Written exercise – Please repeat, exactly and with nothing added, the lines running from the line that contains "The Blender Python" to the line that contains "mb.build('crown_bridge', M['darkwall'], B.root)", both lines included.

Entries –
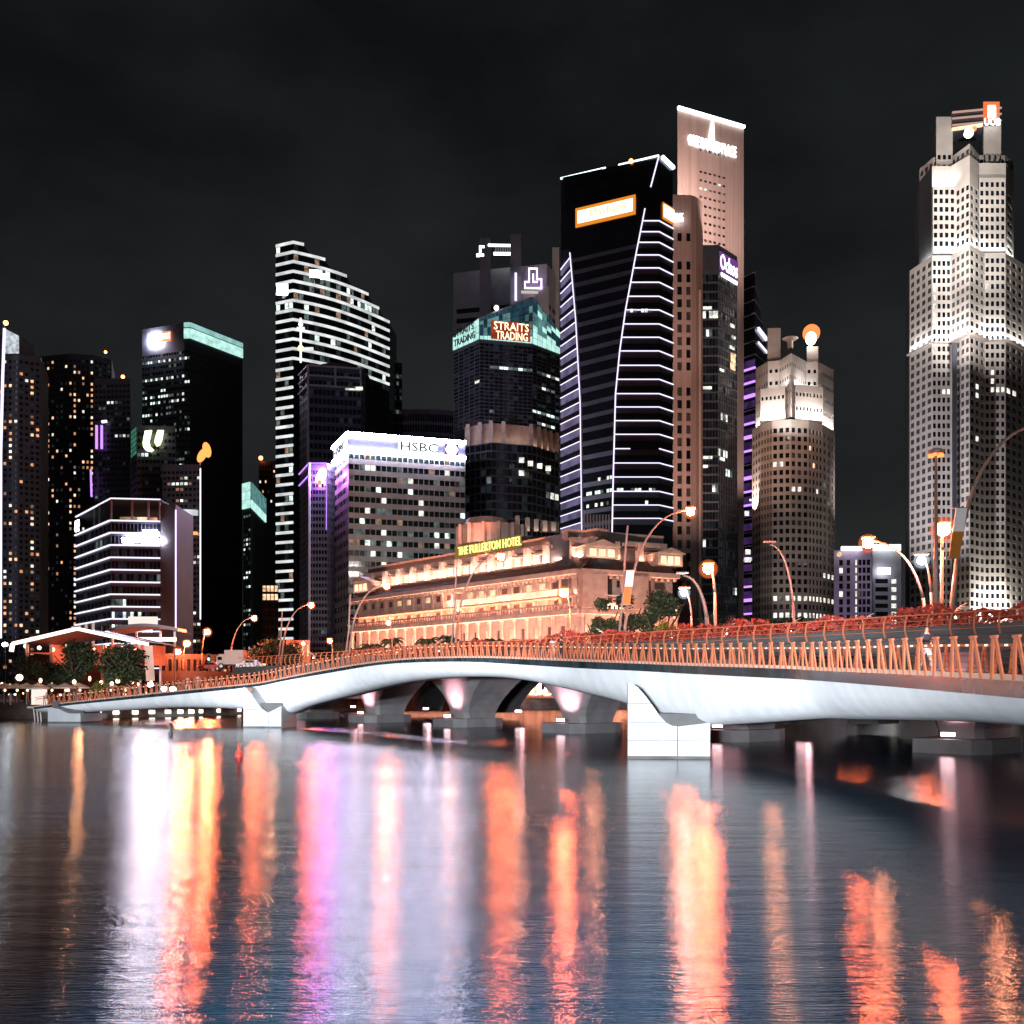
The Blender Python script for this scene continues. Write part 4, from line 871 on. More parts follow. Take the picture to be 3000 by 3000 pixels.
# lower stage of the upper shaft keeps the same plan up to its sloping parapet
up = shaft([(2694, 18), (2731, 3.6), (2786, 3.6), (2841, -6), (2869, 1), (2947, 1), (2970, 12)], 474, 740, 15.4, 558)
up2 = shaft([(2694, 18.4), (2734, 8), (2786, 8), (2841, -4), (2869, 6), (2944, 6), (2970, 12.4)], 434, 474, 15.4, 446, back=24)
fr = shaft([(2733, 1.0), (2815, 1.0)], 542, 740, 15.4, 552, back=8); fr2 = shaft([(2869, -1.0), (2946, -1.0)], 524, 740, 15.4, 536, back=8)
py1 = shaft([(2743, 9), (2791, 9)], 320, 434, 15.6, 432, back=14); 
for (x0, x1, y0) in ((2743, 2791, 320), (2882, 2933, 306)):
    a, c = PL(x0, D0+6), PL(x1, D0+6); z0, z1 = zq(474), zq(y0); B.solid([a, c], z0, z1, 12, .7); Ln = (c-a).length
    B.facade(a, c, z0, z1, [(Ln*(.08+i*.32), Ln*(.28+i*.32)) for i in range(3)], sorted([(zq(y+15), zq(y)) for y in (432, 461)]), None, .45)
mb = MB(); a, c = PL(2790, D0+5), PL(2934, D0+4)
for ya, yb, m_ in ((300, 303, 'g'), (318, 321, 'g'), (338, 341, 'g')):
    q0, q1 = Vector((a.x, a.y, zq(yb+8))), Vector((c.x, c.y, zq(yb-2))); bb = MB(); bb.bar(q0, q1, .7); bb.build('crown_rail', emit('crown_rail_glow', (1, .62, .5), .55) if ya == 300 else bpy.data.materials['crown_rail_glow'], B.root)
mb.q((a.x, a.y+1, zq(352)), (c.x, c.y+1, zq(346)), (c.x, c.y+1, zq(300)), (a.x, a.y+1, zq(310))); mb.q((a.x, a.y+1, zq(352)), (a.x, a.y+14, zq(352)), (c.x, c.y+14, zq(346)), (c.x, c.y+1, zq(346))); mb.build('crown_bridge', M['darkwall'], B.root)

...

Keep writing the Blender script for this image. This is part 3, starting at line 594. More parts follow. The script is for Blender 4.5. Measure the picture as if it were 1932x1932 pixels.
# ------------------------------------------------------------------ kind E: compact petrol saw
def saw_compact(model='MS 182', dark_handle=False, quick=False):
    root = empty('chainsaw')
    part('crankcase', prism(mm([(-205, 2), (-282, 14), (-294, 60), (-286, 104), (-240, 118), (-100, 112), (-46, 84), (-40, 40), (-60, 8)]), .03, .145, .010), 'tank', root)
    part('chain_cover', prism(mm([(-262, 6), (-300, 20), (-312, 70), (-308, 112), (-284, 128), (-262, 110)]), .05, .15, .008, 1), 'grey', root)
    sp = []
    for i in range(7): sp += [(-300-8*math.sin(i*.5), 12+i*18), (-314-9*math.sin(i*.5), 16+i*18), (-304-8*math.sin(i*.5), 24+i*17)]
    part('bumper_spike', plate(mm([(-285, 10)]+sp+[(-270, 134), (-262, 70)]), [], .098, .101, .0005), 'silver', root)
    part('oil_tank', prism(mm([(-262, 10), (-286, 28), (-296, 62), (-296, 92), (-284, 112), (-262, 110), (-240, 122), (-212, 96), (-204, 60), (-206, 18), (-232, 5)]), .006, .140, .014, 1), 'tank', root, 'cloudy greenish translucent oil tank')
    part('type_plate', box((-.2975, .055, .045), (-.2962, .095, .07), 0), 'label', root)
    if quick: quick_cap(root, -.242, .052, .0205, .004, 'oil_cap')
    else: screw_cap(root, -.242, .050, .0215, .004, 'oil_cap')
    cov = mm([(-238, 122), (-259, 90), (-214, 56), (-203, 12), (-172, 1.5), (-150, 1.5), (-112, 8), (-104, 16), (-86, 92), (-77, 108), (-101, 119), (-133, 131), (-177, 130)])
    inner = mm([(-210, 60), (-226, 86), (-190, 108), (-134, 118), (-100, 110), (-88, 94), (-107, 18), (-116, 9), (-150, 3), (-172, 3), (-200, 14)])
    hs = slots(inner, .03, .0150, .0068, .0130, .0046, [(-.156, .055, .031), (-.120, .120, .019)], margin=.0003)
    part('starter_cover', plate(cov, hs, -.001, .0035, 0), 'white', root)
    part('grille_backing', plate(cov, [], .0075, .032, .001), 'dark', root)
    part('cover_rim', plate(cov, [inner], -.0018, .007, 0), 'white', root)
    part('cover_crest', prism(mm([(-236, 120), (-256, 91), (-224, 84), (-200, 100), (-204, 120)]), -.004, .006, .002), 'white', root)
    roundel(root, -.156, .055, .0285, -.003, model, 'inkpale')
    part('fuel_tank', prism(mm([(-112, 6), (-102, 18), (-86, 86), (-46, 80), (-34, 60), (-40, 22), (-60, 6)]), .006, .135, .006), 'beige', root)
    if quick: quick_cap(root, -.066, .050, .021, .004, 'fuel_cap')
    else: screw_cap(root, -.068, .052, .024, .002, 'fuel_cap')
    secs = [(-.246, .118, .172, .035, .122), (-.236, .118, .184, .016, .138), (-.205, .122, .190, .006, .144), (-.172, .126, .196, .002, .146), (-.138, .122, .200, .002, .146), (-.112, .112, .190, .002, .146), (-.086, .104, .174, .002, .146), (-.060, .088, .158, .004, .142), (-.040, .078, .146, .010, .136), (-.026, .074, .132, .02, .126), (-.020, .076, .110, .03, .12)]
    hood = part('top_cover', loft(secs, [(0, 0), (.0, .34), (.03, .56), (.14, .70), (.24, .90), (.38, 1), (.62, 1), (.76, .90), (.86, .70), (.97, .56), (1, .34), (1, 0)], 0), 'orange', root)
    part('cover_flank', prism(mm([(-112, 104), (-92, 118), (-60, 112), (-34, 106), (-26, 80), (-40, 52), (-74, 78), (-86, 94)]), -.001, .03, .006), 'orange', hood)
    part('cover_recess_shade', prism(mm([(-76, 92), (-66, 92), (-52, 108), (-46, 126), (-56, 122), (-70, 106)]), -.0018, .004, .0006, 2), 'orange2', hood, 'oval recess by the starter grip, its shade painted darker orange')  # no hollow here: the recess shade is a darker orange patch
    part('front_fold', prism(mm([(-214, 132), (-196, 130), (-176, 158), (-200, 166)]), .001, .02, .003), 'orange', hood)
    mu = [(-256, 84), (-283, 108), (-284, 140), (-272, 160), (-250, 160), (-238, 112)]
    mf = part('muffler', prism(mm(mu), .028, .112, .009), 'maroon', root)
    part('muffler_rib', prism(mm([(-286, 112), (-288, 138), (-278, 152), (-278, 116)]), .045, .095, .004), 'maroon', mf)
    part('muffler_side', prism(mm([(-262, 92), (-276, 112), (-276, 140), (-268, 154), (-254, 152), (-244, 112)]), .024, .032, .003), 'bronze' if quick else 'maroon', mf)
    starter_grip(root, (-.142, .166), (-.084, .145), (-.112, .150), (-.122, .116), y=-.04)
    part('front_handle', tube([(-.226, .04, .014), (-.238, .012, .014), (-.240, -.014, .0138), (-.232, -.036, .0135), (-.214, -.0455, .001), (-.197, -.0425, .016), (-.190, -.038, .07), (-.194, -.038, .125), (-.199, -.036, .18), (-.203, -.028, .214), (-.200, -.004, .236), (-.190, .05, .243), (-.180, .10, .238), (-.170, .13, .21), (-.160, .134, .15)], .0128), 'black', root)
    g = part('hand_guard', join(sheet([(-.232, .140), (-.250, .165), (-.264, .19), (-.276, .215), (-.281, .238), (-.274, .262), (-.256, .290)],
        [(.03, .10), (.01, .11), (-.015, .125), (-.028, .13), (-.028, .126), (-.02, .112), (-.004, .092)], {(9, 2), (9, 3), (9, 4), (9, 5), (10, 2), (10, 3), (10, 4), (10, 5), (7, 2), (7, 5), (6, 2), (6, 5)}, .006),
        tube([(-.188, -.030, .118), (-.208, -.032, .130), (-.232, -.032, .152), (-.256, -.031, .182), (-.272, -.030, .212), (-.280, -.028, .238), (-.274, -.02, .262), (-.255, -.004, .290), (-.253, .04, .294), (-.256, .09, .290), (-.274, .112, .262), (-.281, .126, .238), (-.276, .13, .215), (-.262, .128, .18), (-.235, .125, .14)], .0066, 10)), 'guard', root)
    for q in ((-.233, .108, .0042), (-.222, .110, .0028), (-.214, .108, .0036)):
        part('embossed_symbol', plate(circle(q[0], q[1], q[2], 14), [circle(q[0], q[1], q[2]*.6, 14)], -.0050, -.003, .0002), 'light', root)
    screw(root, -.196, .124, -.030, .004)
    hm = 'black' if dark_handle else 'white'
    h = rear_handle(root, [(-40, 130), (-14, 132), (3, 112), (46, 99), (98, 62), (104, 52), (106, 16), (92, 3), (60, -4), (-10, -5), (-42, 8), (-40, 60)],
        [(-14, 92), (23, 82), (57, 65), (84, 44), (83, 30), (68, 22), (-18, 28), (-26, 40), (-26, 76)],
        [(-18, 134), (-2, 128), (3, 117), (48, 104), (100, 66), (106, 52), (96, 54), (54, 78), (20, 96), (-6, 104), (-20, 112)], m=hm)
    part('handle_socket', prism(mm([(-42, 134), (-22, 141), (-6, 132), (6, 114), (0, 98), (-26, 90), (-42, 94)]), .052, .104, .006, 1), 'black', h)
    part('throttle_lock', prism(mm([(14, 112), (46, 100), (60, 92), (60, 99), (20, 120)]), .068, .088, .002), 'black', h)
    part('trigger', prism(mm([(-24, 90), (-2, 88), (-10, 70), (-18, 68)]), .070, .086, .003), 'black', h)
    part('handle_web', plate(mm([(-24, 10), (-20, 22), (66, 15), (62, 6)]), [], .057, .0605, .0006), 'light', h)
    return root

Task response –
The Blender Python script for this scene continues. Write part 4, from line 871 on. More parts follow. Take the picture to be 3000 by 3000 pixels.
# lower stage of the upper shaft keeps the same plan up to its sloping parapet
up = shaft([(2694, 18), (2731, 3.6), (2786, 3.6), (2841, -6), (2869, 1), (2947, 1), (2970, 12)], 474, 740, 15.4, 558)
up2 = shaft([(2694, 18.4), (2734, 8), (2786, 8), (2841, -4), (2869, 6), (2944, 6), (2970, 12.4)], 434, 474, 15.4, 446, back=24)
fr = shaft([(2733, 1.0), (2815, 1.0)], 542, 740, 15.4, 552, back=8); fr2 = shaft([(2869, -1.0), (2946, -1.0)], 524, 740, 15.4, 536, back=8)
py1 = shaft([(2743, 9), (2791, 9)], 320, 434, 15.6, 432, back=14); 
for (x0, x1, y0) in ((2743, 2791, 320), (2882, 2933, 306)):
    a, c = PL(x0, D0+6), PL(x1, D0+6); z0, z1 = zq(474), zq(y0); B.solid([a, c], z0, z1, 12, .7); Ln = (c-a).length
    B.facade(a, c, z0, z1, [(Ln*(.08+i*.32), Ln*(.28+i*.32)) for i in range(3)], sorted([(zq(y+15), zq(y)) for y in (432, 461)]), None, .45)
mb = MB(); a, c = PL(2790, D0+5), PL(2934, D0+4)
for ya, yb, m_ in ((300, 303, 'g'), (318, 321, 'g'), (338, 341, 'g')):
    q0, q1 = Vector((a.x, a.y, zq(yb+8))), Vector((c.x, c.y, zq(yb-2))); bb = MB(); bb.bar(q0, q1, .7); bb.build('crown_rail', emit('crown_rail_glow', (1, .62, .5), .55) if ya == 300 else bpy.data.materials['crown_rail_glow'], B.root)
mb.q((a.x, a.y+1, zq(352)), (c.x, c.y+1, zq(346)), (c.x, c.y+1, zq(300)), (a.x, a.y+1, zq(310))); mb.q((a.x, a.y+1, zq(352)), (a.x, a.y+14, zq(352)), (c.x, c.y+14, zq(346)), (c.x, c.y+1, zq(346))); mb.build('crown_bridge', M['darkwall'], B.root)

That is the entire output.